Thurston was one of the greatest contemporary mathematicians; a huge figure in low-dimensional topology. I won’t bother writing out a mathematical biography – Wikipedia and MacTutor have all the relevant information, as usual, and I won’t pretend I know a huge amount about the exact details of Thurston’s achievement. Instead, I’ve tried to gather together a few links from around the web that give an idea of why Prof Thurston was so widely admired.

Thurston’s great work was to formalise the maths of three-dimensional spaces, an effort which produced the book Three-Dimensional Geometry and Topology: Volume 1, an expansion of lecture notes produced in the 80s which became an instant classic for its quality and scope. In 2005 the book won the first AMS Book Prize. The prize “recognizes an outstanding research book that makes a seminal contribution to the research literature”. If you can’t get hold of the book, a newly typed-up version of the original notes is online at the MSRI.

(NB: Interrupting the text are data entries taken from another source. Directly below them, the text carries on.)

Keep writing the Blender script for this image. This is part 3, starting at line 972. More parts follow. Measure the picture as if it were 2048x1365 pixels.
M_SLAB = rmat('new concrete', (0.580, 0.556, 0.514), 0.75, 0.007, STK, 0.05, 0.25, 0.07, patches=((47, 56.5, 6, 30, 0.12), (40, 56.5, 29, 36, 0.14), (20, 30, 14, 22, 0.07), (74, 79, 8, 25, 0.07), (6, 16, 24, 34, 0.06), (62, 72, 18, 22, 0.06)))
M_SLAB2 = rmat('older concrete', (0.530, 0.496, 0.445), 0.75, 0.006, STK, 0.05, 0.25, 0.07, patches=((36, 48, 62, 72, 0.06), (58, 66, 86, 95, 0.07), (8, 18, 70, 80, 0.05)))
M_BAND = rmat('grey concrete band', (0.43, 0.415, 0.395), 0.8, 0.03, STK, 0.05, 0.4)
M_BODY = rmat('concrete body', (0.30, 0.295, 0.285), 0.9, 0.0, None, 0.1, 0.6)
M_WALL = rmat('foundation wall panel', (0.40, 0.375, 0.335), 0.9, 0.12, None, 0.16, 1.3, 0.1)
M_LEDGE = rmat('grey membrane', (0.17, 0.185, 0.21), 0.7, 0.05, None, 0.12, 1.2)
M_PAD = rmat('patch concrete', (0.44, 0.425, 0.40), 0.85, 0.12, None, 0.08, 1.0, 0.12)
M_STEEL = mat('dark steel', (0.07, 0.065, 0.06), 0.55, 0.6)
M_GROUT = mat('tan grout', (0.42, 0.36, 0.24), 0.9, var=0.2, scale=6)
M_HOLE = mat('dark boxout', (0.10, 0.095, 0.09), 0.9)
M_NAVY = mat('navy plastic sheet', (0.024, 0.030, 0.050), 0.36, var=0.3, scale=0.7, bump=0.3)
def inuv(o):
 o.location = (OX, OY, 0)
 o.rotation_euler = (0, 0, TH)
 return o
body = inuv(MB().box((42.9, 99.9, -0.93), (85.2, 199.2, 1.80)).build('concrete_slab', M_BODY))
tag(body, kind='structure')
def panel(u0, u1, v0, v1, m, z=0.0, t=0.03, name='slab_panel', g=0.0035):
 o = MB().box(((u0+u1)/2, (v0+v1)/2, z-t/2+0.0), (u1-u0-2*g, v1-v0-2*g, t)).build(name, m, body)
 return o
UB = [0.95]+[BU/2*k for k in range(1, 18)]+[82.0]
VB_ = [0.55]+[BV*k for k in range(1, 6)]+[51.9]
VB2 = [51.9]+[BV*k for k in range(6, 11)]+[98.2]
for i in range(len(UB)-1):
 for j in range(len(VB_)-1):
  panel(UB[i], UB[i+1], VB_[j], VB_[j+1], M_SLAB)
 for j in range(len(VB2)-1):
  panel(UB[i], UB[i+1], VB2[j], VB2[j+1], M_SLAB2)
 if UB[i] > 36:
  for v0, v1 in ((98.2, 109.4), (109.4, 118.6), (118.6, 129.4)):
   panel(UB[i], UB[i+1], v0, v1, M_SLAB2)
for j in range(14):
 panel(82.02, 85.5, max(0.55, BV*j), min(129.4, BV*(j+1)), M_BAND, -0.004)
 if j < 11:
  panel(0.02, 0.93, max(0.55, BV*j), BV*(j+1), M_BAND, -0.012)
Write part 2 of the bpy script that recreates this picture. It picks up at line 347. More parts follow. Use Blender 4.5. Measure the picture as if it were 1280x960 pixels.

In 1982 Thurston proposed his geometrization conjecture, which states that “compact 3-manifolds can be decomposed canonically into submanifolds that have geometric structures”. It turned out that the geometrization conjecture had the Poincaré conjecture as a corollary; it was Thurston’s statement that Grigori Perelman finally proved in 2003.

It seems Thurston was quite active on MathOverflow; his profile page is quite interesting.

In 2010, Thurston collaborated with Dai Fujiwara on a line of clothing inspired by his geometric models. You can see the two discussing the work here:

A document that has been circulating along with news of Thurston’s death is his essay “On proof and progress in mathematics“, in which he discussed with great insight some of the big questions about the culture of mathematics: what is it mathematicians accomplish; how is mathematical understanding communicated; what is a proof?